From the standpoint of a local data manipulation engine, it's tough to beat VFP working with native DBF tables; it certainly beats the pants off Access/Jet and the other similar file-service oriented data manipulation schemes when used correctly. The key is when used correctly - a poorly implemented native DBF based database written in VFP, where bad decisions have been made about creating indexes and the like, may be outperformed by a well-designed Access application. Given two systems built by equivalently-competent developers, I'd bet on the VFP app, though.

The situation changes where you don't want to rely on file-service level table manipulation; any time bandwidth is scarce and server processing capacity is high, use of a backend database product pays off well, with applications that are designed to make use of the backend processing the data for them. A backend database isn't going to be of great assistance if your application consists of a browse of a single table of 1,000,0000 records, because the data has to be moved from the server to the local station in its entirety to be able to browse the whole table at once. If, OTOH, you can pose queries to the backend selecting a small set of records from the total set to be moved to the front-end application, the backend will pay off handsomely, because only a small number of records have to move over the network connection; queries and relatively small recordsets move back and forth rather than entire files.
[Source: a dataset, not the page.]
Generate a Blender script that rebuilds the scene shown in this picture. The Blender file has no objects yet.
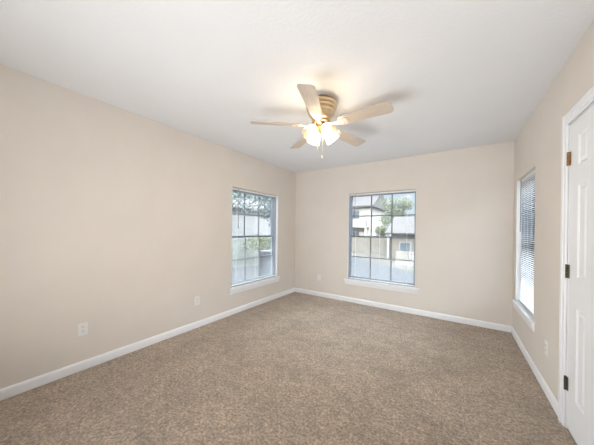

I've played with a number of backend products; I find SQL Server to fit my needs well. There are good arguments at time for other products; the ability to deploy the server on a non-Windows platform server is one example; given an HP Unix box or IBM mainframe as the server platform, SQL Server 7 simply isn't an option; DB2 or Oracle, which can run on these server platforms are clearly better choices. Specific features of backend products vary as well, and there are places where better choices than SQL Server exist.

From my POV, being Win32-centric, SQL Server is a tool of first choice; it has the obvious advantage of permitting prototyping using the MSDE, with direct portability of what I develop under the MSDE engine into the SQL Server platform. YMMV; like I said, there may be other factors that argue against the use of SQL Server 7 for a given environment.